Buckingham Palace has complained to Britain’s press watchdog after a tabloid newspaper published an article suggesting Queen Elizabeth II was in favor of the UK leaving the European Union in a forthcoming referendum.
A palace spokeswoman said that a complaint had been made with the Independent Press Standards Organization over Wednesday’s front-page article in The Sun headlined, “Queen backs Brexit.”
The complaint related to Clause 1 of the Editors’ Code of Practice, which applies to issues of accuracy, the spokeswoman said.
Earlier Wednesday, the palace issued a statement insisting that the Queen was neutral on whether the UK should vote to leave the EU — a development widely referred to in the press as a “Brexit,” or “British exit.”
The UK will have a national referendum on June 23 in which the public will vote on whether to leave or stay in the 28-member bloc.
Palace: Queen ‘remains politically neutral’
Citing an unnamed “senior political source,” The Sun said that at a lunch at Windsor Castle in 2011, the Queen told Britain’s then-Deputy Prime Minister Nick Clegg that the EU was heading in the wrong direction.
The newspaper quoted the source as saying that those present “were left in no doubt about her views on Europe.”
However, Buckingham Palace released a statement Wednesday insisting the Queen remained “politically neutral as she has for 63 years.”

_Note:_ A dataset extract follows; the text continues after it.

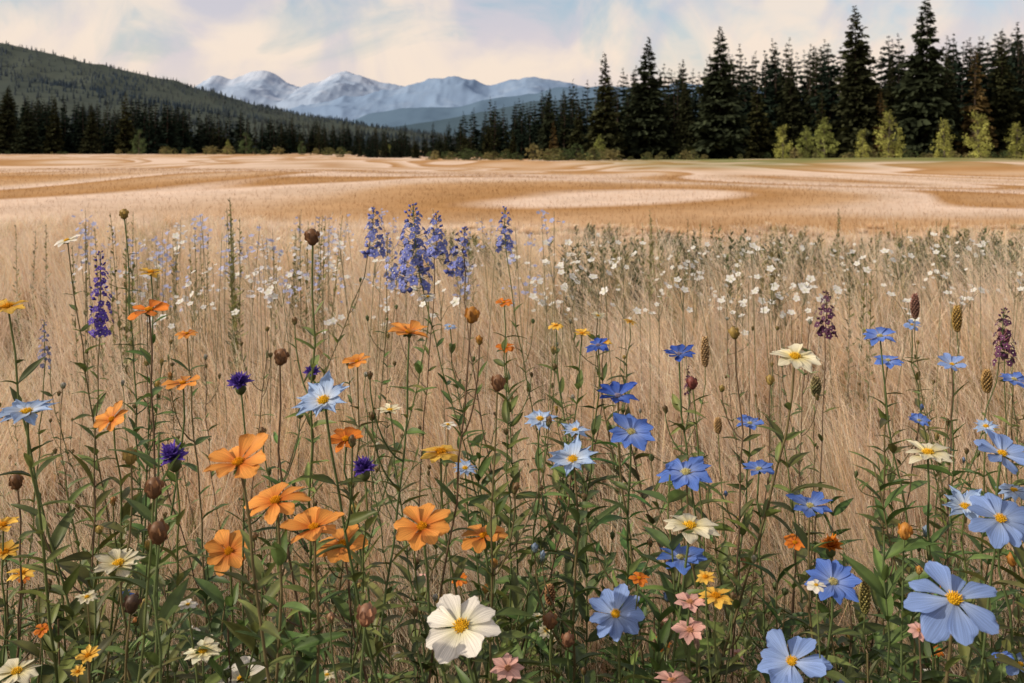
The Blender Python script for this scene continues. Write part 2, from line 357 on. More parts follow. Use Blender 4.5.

The statement continued: “We will not comment on spurious, anonymously sourced claims. The referendum is a matter for the British people to decide.”

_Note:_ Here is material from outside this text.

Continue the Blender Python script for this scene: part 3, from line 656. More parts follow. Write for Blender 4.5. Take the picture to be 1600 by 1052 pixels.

Clegg, the former deputy prime minister and current member of Parliament who was supposedly party to the conversation, denied that it took place.
“As I told the journalist this is nonsense,” he tweeted. “I’ve no recollection of this happening [and it’s] not the sort of thing I would forget.”
Britain is a constitutional monarchy in which the royal family is seen as above the political fray.
Last month, sections of the British media interpreted remarks made in a speech by the Queen’s grandson, Prince William, as suggesting Britain would be better off in Europe.
But a spokesman for the prince categorically denied the speech had anything to do with the European question.
Stay or go?
British Prime Minister David Cameron has been campaigning for the UK to remain in the European Union, arguing that a deal struck with European leaders to give Britain “special status” within the bloc meant it would have “the best of both worlds.”
He argues that the British economy — the second-largest in the bloc — will suffer if the country opts out, and that the country will be stronger and safer against global threats such as Islamic terrorism and Russian aggression if it remains part of the EU.
But high-ranking members of Cameron’s own Cabinet, and London’s charismatic mayor Boris Johnson — one of the UK’s most popular and influential politicians — have all come out in support of the “Leave” campaign.
They argue that membership in the EU is a costly burden that brings unnecessary regulations and excessive migration, and diminishes Britain’s sovereignty.
Britain in the EU
The European Union has its origins in a free-trade zone established in the 1950s.
European nations sought closer ties in the hope that economic integration, and the free movement of goods and people, would prevent a recurrence of the catastrophic war that ravaged the continent a decade earlier.
But Britain has always remained slightly aloof from the union, remaining outside the Schengen Agreement, which allows passport-free travel among most European countries, and opting to retain the pound rather than adopt the euro.
Among the concessions Cameron wrung from European leaders ahead of the Brexit referendum was a recognition that Britain would never commit to “ever closer union” — the central goal of the EU and its predecessor organizations for decades.
Opinion polls have shown the British public sharply divided on the Brexit issue. A recent poll on the referendum question, conducted earlier this month by YouGov, found 40% support for remaining in the EU and 37% support for leaving.
The remainder responded that they didn’t know or wouldn’t vote.